A loop "impedance" test is concerned with the cable and Earth return path resistance plus the series inductance reactance at 50 HZ. The inductive reactance is very tiny compared to the resistance and is largely ignored except on long lengths of the largest cables (the kind which it is difficult to lift a couple of metres). It is not affected by the cable capacitance because this is a parallel effect and very tiny, and does not affect the fault current.


David CEng etc.

Thank you for explaining that made perfect sense.

If you want some numbers to conjour with, typical 2.5mm twin and earth measures between 60 and 100 picofarads from L or N to E with the unused core floating  and rather less L to N with E floating.

Capacitance is a measure of the energy stored in the electric fields around and between conductors at differing voltages - there does not have to be anything that actually  looks like plates - that is just a good  shape for max C in minimum volume. (a plump human on a step ladder has about 500 - 1000 pF to the rest of the planet, and may feel a small tingle from a live wire despite being insulated to DC.)

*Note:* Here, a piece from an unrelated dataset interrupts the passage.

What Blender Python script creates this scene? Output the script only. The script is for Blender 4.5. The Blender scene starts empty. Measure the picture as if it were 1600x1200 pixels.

Inductance per unit length is a measure of the energy stored in magnetic fields around moving charges (currents) and for that typical cable again is about 1 micro henry per metre if only one core is carrying current; but if the currents in the cable are balanced so current in  L = minus current in N the round loop inductance is quite a lot less than the sum of the inductances of the two cores, as the magnetic fields oppose and overlap and partly  cancel - the figures Dave quoted are for a line pair.


As per above, all these effects are normally negligible at 50Hz unless you have very long lengths or are interested in effects that are a small fraction of  the main current and voltage.

mike.

Inductance per unit length is a measure of the energy stored in magnetic fields around moving charges (currents) and for that typical cable again is about 1 micro henry per metre if only one core is carrying current; but if the currents in the cable are balanced so current in  L = minus current in N the round loop inductance is quite a lot less than the sum of the inductances of the two cores, as the magnetic fields oppose and overlap and partly  cancel - the figures Dave quoted are for a line pair.



Thanks , didn't know that either but makes perfect sense.

It is why the reactive voltage drop in trefoil groups of cables is lower than in widely spaced singles. Again, no use at 'normal' scale, but at higher power or higher frequency it can be a trick worth pulling.

M.